Why don’t you shut up, OK?! People need ritual. They need ceremony. They need structure. Who are you to defy thousands of years of maypole dances and bowling leagues and fucking all of it?
Mulligan: The structure of play facilitates community. You need a little box to put the love in. And I think that that’s real! And if it makes you feel weird, like, Shouldn’t we just have the wherewithal to fucking hang? No, you’re not gonna. You need a weird little game.
Beardsley: You need a weird little game. With some snacks.
Mulligan: Someone’s got to put it out, someone’s got to send the Doodle.
Beardsley: I think it’s also cool — I’ve talked to a lot of friends when we have board game nights where you check in on bandwidth and it’s like, “OK, we’re not going to play the game that takes five hours.” You can have it make sense for your life, you can do check-ins and morph what the hang is going to look like so you can keep it going.

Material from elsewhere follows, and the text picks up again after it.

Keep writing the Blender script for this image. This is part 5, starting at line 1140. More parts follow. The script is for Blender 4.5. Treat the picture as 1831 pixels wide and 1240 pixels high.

Mulligan: And I would say, flexibility, but also flexibility with some resilience to flakiness. Someone can’t make it last-minute? Still do it, have a contingency. One time, when someone couldn’t make it to our 14-year home game — it was the kind of campaign where without one person there, it makes no sense to play. So we did a related one-shot in that world with brand-new characters built that weekend.
Because it’s a death spiral. Someone flakes and we say, “All right, well, let’s push it off to next week.” Next week rolls around, the day before, “Hey guys, are we sure we’re doing it?” And someone’s feeling a little under the weather, so they’re like, “Ahh, I don’t think I can do it tomorrow.” And then people go, “I’m clearing my Thursday evenings for a thing that never happens.” And it falls apart. Do it. Even if someone can’t make it, get together.